There was no road to her house.
I think of her every day
as I touch the forks and curtains,
the pens and melons
that line this life
feeling how we grow together,
things and the life beyond things,
one gradually fitted motion
moving home across the grass.
Not quite two years ago we moved and put our belongings into storage due to some uncertain and challenging circumstances. This was difficult for a number of reasons: my daughter wasn’t quite three months old, I had no paid maternity leave and thus had to remain mindful of work to meet short-term needs, and I left the neighborhood I loved (after 12 years, precisely) at a time when a sense of community would have been welcomed. But the hardest part was that, as a new Mother, my instinct, and my heart, body, and mind wanted nothing more than to feel settled and just tend to the precious gift that had been given to me, easing her gently and lovingly into this life.
As the time has passed, it’s not necessarily my belongings that I miss, it’s the tending to them: the small, silent rituals of routine we adopt in our places and in our lives. Putting a favorite book away, folding the same blanket and draping it across the chair when the house is quiet. Thumbing through old notebooks or letters from friends. What a gift it is to have a place to tend to, books that nourish our hearts, an instrument we play with joy and reverence, mementos handed down to us through generations.
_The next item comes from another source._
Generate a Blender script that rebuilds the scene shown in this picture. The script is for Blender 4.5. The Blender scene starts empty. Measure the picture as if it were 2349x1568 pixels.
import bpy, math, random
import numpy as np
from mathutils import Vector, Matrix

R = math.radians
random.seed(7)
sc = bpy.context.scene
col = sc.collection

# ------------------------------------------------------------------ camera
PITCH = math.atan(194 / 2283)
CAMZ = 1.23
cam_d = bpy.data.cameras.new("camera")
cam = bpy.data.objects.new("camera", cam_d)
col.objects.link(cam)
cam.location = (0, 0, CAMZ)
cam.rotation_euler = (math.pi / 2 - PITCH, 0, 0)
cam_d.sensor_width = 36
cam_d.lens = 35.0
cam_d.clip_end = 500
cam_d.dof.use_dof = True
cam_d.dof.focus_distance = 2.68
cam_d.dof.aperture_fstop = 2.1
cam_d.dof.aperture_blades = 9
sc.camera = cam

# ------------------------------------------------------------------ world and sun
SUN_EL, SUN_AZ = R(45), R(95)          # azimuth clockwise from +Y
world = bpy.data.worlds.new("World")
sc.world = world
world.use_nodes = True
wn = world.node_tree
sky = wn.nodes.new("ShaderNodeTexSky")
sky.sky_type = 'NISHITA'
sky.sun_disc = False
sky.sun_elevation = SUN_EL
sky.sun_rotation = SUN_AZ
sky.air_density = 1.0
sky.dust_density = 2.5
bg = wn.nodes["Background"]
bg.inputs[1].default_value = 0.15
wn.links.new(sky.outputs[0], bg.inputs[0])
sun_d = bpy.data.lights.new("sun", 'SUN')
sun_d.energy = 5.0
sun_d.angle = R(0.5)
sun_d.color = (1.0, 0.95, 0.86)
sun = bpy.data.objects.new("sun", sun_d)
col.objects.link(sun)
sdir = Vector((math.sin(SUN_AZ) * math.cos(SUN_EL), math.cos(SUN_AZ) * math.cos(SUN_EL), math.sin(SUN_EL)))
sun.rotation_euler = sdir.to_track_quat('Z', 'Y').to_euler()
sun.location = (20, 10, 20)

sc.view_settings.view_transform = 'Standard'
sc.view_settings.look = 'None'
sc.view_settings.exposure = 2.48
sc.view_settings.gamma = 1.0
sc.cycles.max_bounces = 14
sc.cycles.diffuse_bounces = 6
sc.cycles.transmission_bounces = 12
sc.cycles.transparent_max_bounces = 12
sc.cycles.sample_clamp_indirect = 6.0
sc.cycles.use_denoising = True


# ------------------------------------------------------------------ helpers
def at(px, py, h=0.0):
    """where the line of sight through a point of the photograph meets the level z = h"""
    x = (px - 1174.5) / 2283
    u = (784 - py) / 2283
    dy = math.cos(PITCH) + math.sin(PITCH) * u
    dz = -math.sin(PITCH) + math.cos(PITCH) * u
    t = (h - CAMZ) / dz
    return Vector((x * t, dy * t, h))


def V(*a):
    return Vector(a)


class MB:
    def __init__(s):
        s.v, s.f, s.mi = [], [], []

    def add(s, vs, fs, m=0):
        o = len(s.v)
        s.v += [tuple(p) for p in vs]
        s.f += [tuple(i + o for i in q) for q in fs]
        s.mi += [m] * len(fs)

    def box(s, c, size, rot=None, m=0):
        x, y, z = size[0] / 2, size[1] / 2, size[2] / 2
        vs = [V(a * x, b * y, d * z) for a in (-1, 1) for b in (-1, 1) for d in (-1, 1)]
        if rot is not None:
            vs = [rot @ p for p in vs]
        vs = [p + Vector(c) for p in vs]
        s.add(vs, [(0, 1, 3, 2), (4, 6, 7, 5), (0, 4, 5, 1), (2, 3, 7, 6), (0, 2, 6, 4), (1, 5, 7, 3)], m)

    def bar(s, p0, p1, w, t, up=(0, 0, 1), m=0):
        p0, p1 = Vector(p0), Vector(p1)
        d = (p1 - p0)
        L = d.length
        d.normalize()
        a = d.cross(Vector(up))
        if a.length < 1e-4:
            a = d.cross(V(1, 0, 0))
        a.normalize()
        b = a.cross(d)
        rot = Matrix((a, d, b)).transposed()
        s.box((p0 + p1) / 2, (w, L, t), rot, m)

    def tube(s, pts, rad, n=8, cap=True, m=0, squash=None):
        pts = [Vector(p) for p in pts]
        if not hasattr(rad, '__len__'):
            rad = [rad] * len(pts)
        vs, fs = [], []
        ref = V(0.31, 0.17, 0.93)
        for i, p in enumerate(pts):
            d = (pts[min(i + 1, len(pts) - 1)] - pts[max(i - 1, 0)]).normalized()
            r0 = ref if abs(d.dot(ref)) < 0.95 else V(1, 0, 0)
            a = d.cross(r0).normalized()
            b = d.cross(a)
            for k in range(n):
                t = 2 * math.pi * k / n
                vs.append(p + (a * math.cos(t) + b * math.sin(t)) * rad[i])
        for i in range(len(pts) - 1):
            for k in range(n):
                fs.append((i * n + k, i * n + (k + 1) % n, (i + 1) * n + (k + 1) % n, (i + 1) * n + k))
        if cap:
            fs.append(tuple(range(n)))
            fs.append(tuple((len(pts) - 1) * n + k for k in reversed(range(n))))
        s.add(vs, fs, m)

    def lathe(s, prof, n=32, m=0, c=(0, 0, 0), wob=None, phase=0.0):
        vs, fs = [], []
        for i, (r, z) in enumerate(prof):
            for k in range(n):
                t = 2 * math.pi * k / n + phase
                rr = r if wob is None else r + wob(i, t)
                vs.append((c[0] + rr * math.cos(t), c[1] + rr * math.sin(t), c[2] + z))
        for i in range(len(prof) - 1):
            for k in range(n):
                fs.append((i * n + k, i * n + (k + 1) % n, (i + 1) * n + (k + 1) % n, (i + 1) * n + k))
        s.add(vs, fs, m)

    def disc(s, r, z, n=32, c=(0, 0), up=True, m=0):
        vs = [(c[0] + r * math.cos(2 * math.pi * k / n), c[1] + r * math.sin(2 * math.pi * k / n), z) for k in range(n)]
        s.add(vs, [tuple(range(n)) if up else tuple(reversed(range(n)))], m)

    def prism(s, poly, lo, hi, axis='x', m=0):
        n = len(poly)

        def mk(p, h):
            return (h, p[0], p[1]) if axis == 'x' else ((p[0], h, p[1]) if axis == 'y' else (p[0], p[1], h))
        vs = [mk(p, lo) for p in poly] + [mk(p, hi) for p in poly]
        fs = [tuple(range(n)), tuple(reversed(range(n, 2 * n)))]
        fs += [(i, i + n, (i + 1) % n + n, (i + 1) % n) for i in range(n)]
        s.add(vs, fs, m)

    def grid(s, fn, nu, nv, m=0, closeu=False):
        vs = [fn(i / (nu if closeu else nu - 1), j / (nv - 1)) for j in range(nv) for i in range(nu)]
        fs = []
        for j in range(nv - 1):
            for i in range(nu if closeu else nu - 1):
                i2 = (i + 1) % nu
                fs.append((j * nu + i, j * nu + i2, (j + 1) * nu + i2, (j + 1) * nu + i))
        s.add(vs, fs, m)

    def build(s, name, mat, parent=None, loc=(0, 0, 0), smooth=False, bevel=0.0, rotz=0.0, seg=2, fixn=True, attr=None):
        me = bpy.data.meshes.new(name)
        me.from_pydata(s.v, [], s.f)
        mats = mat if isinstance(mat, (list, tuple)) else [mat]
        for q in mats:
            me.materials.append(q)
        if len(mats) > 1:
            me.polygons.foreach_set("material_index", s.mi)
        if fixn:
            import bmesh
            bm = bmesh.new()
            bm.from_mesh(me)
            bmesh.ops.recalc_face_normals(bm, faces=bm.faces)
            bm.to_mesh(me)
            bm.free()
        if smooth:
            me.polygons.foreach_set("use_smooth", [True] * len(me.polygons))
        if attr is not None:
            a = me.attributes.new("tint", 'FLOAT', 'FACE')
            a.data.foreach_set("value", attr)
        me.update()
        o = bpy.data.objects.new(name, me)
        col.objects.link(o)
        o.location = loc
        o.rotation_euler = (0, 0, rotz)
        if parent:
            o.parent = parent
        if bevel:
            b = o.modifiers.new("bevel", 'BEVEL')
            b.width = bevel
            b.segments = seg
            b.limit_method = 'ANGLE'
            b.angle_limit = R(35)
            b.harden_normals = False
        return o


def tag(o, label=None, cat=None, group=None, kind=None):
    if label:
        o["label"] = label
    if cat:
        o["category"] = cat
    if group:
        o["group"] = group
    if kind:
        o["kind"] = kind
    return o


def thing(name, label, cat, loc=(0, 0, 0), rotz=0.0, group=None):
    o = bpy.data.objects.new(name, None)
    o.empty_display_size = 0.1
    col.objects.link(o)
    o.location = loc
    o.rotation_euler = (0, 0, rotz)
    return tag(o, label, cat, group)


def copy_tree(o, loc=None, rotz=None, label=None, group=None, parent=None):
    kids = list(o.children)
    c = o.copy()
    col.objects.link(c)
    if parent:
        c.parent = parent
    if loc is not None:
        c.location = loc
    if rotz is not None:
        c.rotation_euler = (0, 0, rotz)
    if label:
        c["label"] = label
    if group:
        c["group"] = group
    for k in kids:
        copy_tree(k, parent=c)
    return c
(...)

The UN estimates that there are 70 million forcibly displaced people worldwide. Not only do they have little to no belongings, but most have no home, many no country. How much we have then, in relation to so many. How small some of our struggles in the midst of such anguish. As many of us stay close to home during this global health crisis, let us not lose a sense of how fortunate we are to have all we do, be it access to fresh air, a dog to walk, a friend to call, our Church waiting to receive us at the right time, and hope in our hearts.